After asking for and accepting dismissal from West Rutland in 1818, he took a temporary post at Manchester. His final pastorate was in South Granville, New York where he was minister of the South Granville Congregational Church from 1822 to 1833.

Haynes died in South Granville, and was buried at Lee-Oatman Cemetery in South Granville. He had composed his own epitaph, which was included on his gravestone as he had requested.

Here lies the dust of a poor hell-deserving sinner who ventured into eternity trusting wholly on the merits of Christ for salvation. In the full belief of the great doctrines he preached while on earth, he invites his children, and all who read this, to trust their eternal interest in the same foundation.

Family

While living in Middle Granville in the early 1780s, Haynes met and married Elizabeth Babbitt (1763-1836), a white schoolteacher. Their children included:

i. Elizabeth (b. November 1785 Granville, Mass., d. 6 Sep 1866 Rutland)

ii. Eunice (b. 3 March 1789 Rutland, d. 2 January 1859 Granville, New York)

iii. Louis (b. 1790 Rutland, d. 12 January 1828 Granville, New York)

iv. Electa (b. 26 July 1791 Rutland, d. after 1833 Granville, New York)

v. Lemuel, Jr. (b. 11 July 1794 Rutland, d. after 1850)

vi. Sarah (b. 6 May 1796 Rutland, d. August 1841 Granville, New York)

vii. Olive (b. 9 August 1798 Rutland, d. 19 September 1823 Middlebury)

viii. Pamela (b. 14 October 1800 Rutland)

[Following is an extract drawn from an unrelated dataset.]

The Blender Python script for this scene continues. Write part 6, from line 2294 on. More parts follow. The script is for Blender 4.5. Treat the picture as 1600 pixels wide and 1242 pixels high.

ix. Samuel Woodbridge (b. 11 January 1803 Rutland, d. after 1 March 1885 Kansas)

x. William Babbitt (twin, b. 11 January 1803 Rutland, 3 March 1839 at sea)

Legacy

Middlebury College granted Haynes an honorary master of arts in 1804, the first honorary degree ever bestowed upon an African American.

Historian John Saillant (2003, p. 3) writes that Haynes's "faith and social views are better documented than those of any African American born before the luminaries of the mid-nineteenth century."

The Lemuel Haynes House, Hayne's home in South Granville, New York when he was pastor of the South Granville Congregational Church, was declared a National Historic Landmark in 1975. In 2009, it was purchased from Charles Halderman by Bo Young and William Foote, formerly of Brooklyn.